September 20, 2003
The Hour Before Dark by Douglas Clegg

The Hour Before Dark by Douglas Clegg: a suspenseful, genuinely creepy horror novel that has to be one of the best in the genre that I’ve read in years.

At the very beginning of the novel, Gordie Raglan is brutally murdered in the smokehouse that sits on Hawthorne, the property he owns on Burnley Island, just off the coast of Massachusetts. The murder is so savage and strange that no one - police, forensics experts, or even the media - can begin to figure out what has happened.

Nemo, the oldest of Gordie’s kids, is called home by Brooke, his sister who was at Hawthone at the time, and Bruno, his brother. Brooke, understandably, is acting odd, but Bruno and Nemo begin to wonder if maybe she has become completely unhinged by their father’s slaughter.

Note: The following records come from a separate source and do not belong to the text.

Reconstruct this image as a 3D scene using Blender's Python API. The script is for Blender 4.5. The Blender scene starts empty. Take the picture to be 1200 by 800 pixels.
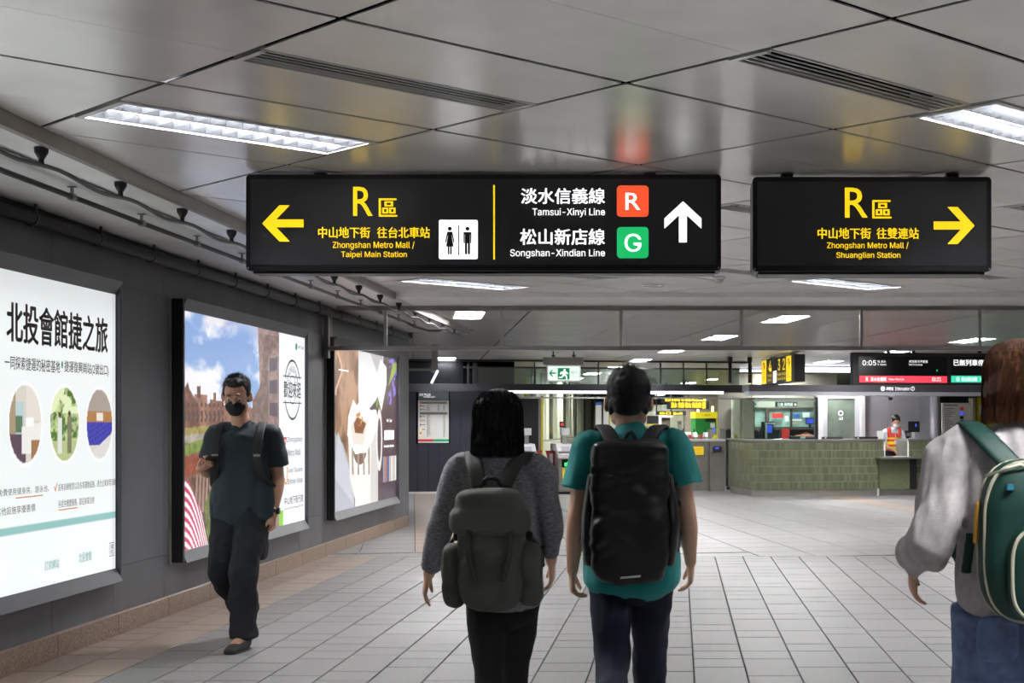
import bpy, bmesh, math, random
import numpy as np
from mathutils import Vector, Matrix, Euler, noise
random.seed(7); np.random.seed(7)
SC = bpy.context.scene
COL = SC.collection
PI = math.pi
F = 1710.0; CX = 795.0; CY = 497.0; EYE = 1.4        # measured from the photograph at 1200x800

# ------------------------------------------------------------------ camera, world, exposure
cd = bpy.data.cameras.new('camera'); cam = bpy.data.objects.new('camera', cd); COL.objects.link(cam)
cd.sensor_fit = 'HORIZONTAL'; cd.sensor_width = 36.0; cd.lens = 36.0 * F / 1200.0
cam.location = (0, 0, EYE); cam.rotation_euler = (PI / 2, 0, 0)
cd.shift_x = (600 - CX) / 1200.0; cd.shift_y = (CY - 400) / 1200.0
cd.clip_start = 0.05; cd.clip_end = 300
cd.dof.use_dof = True; cd.dof.focus_distance = 8.5; cd.dof.aperture_fstop = 11.0
SC.camera = cam
w = bpy.data.worlds.new('world'); SC.world = w; w.use_nodes = True
w.node_tree.nodes['Background'].inputs[0].default_value = (0.9, 0.95, 1, 1)
w.node_tree.nodes['Background'].inputs[1].default_value = 0.25
SC.view_settings.view_transform = 'Standard'; SC.view_settings.look = 'None'
SC.view_settings.exposure = 0.26; SC.view_settings.gamma = 1.0; SC.view_settings.use_curve_mapping = False
TUBE = 140.0          # brightness of the fluorescent fixtures
POSTER = 0.81        # backlit posters

# ------------------------------------------------------------------ materials
def lin(c):
    if isinstance(c, str):
        c = c.lstrip('#'); c = [int(c[i:i + 2], 16) / 255 for i in (0, 2, 4)]
    return tuple((v / 12.92 if v <= 0.04045 else ((v + 0.055) / 1.055) ** 2.4) for v in c)
MATS = {}
def mat(name, col, rough=0.6, metal=0.0, emit=0.0, var=0.06, vs=6.0, bump=0.0, bs=60.0, stretch=(1, 1, 1), alpha=None, spec=None, coat=0, trans=0, sheen=0):
    if name in MATS: return MATS[name]
    m = bpy.data.materials.new(name); m.use_nodes = True; nt = m.node_tree; N = nt.nodes; L = nt.links
    b = N['Principled BSDF']; c = lin(col)
    b.inputs['Roughness'].default_value = rough; b.inputs['Metallic'].default_value = metal
    tc = N.new('ShaderNodeTexCoord'); mp = N.new('ShaderNodeMapping'); mp.inputs['Scale'].default_value = stretch
    L.new(tc.outputs['Object'], mp.inputs['Vector'])
    no = N.new('ShaderNodeTexNoise'); no.inputs['Scale'].default_value = vs; no.inputs['Detail'].default_value = 4
    L.new(mp.outputs[0], no.inputs['Vector'])
    rp = N.new('ShaderNodeValToRGB')
    rp.color_ramp.elements[0].position = 0.3; rp.color_ramp.elements[1].position = 0.7
    rp.color_ramp.elements[0].color = tuple(max(0, v * (1 - var * 2)) for v in c) + (1,)
    rp.color_ramp.elements[1].color = tuple(min(1, v * (1 + var * 2)) for v in c) + (1,)
    L.new(no.outputs['Fac'], rp.inputs['Fac']); L.new(rp.outputs[0], b.inputs['Base Color'])
    if emit:
        L.new(rp.outputs[0], b.inputs['Emission Color']); b.inputs['Emission Strength'].default_value = emit
    if bump:
        n2 = N.new('ShaderNodeTexNoise'); n2.inputs['Scale'].default_value = bs; n2.inputs['Detail'].default_value = 3
        L.new(mp.outputs[0], n2.inputs['Vector'])
        bp = N.new('ShaderNodeBump'); bp.inputs['Strength'].default_value = bump; bp.inputs['Distance'].default_value = 0.004
        L.new(n2.outputs['Fac'], bp.inputs['Height']); L.new(bp.outputs[0], b.inputs['Normal'])
    if alpha is not None: b.inputs['Alpha'].default_value = alpha
    if spec is not None: b.inputs['Specular IOR Level'].default_value = spec
    if trans: b.inputs['Transmission Weight'].default_value = trans
    if sheen: b.inputs['Sheen Weight'].default_value = sheen
    MATS[name] = m; return m
def attr_mat(name, emit=0.0, rough=0.4, base=1.0):
    m = bpy.data.materials.new(name); m.use_nodes = True; nt = m.node_tree
    b = nt.nodes['Principled BSDF']; a = nt.nodes.new('ShaderNodeVertexColor'); a.layer_name = 'Col'
    nt.links.new(a.outputs[0], b.inputs['Base Color']); b.inputs['Roughness'].default_value = rough
    if emit:
        nt.links.new(a.outputs[0], b.inputs['Emission Color']); b.inputs['Emission Strength'].default_value = emit
        mx = nt.nodes.new('ShaderNodeMixRGB'); mx.blend_type = 'MULTIPLY'; mx.inputs[0].default_value = 1; mx.inputs[2].default_value = (base,) * 3 + (1,)
        nt.links.new(a.outputs[0], mx.inputs[1]); nt.links.new(mx.outputs[0], b.inputs['Base Color'])
    return m
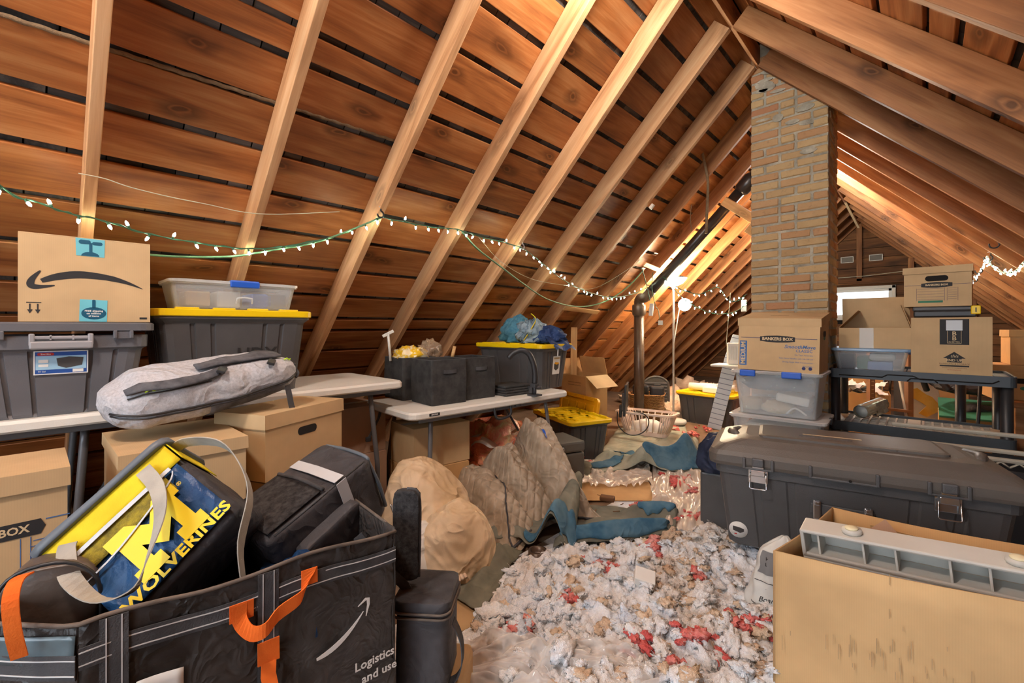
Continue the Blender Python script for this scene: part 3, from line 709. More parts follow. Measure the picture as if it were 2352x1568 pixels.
# ---- black tote with yellow lid, 27G
L, W, H = .66, .44, .42
t = hdx_tote('yellow_lid_tote', 'black tote with yellow lid on the left folding table holding a clear bin', L, W, H, place(-2.70, .705, .911, 90))
F_ = fr((0, -W / 2 + .0375, 0), (1, 0, 0), (0, -.09, 1))
text('embossed_lettering', 'HDX', .075, 'black_plastic', t, F_ @ TR(.08, .205, .001), bold=.0012, sx=1.15); text('embossed_lettering', '27G', .028, 'black_plastic', t, F_ @ TR(.105, .152, .001))
st = obj('label_sticker', MB().prism(rpoly(.10, .05), .001), 'paper_white', t, F_ @ TR(.03, .125, .001)); text('lettering', 'HDX', .024, 'ink_red', st, TR(-.02, .008, .0012), sx=1.2); text('lettering', 'Tough Storage', .008, 'ink_black', st, TR(-.014, -.012, .0012))

# ---- clear bin with a blue handle on the yellow lid
L, W, H = .54, .27, .135
t = thing('clear_bin', 'shallow clear bin with a blue latch on top of the yellow lid', 'storage bin', place(-2.63, .705, 1.334, 90))
obj('body', MB().loft([rrect(L / 2 - .02, W / 2 - .02, .03, 0), rrect(L / 2, W / 2, .03, H - .02), rrect(L / 2 + .008, W / 2 + .008, .03, H - .018), rrect(L / 2 + .008, W / 2 + .008, .03, H - .004), rrect(L / 2 - .004, W / 2 - .004, .03, H - .02), rrect(L / 2 - .024, W / 2 - .024, .03, .006)]), 'clear_plastic', t)
obj('lid', MB().loft([rrect(L / 2 + .012, W / 2 + .012, .03, H - .012), rrect(L / 2 + .012, W / 2 + .012, .03, H), rrect(L / 2 - .02, W / 2 - .02, .03, H + .004)]), 'milky_plastic', t)
obj('latch', MB().bbox((0, -W / 2 - .016, H - .012), (.13, .014, .032), .005).bbox((0, -W / 2 - .004, H + .003), (.125, .03, .008), .003), 'latch_blue', t, TR(.02, 0, 0), 'blue snap latch')
obj('grip', MB().tube([(-.035, -W / 2 + .002, .03), (-.033, -W / 2 - .008, .055), (0, -W / 2 - .009, .06), (.033, -W / 2 - .008, .055), (.035, -W / 2 + .002, .03)], .004), 'milky_plastic', t, TR(.02, 0, 0))
for k, (x, c_) in enumerate(((-.16, 'card_tan'), (-.03, 'paper_white'), (.12, 'latch_blue'), (.19, 'tote_grey'))):
    obj('packed_item', MB().bbox((x, .0, .05), (.10, .16, .07 + .01 * (k % 2)), .008), c_, t)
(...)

Complicating everything, is memories that Nemo has of playing The Dark Game with his brother and sister in the same smokehouse where their father was murdered. One must never play The Dark Game after night has fallen, but the three of them did just that once. Nemo has to try and put the pieces that is slowly surfacing of his and his sibling’s lives to determine who really is the murder and what secrets have been buried long enough.

The book had me wondering about the outcome for almost its entire length. I figured out one important plot twist (as I think most people will), but it still didn’t lessen the impact of the Raglan family truth or of the novel itself.

Very well written, highly enjoyable, and even reminiscent of Stephen King’s earlier works. Recommended for those that love their scares with more psychological nuances than straight out gore.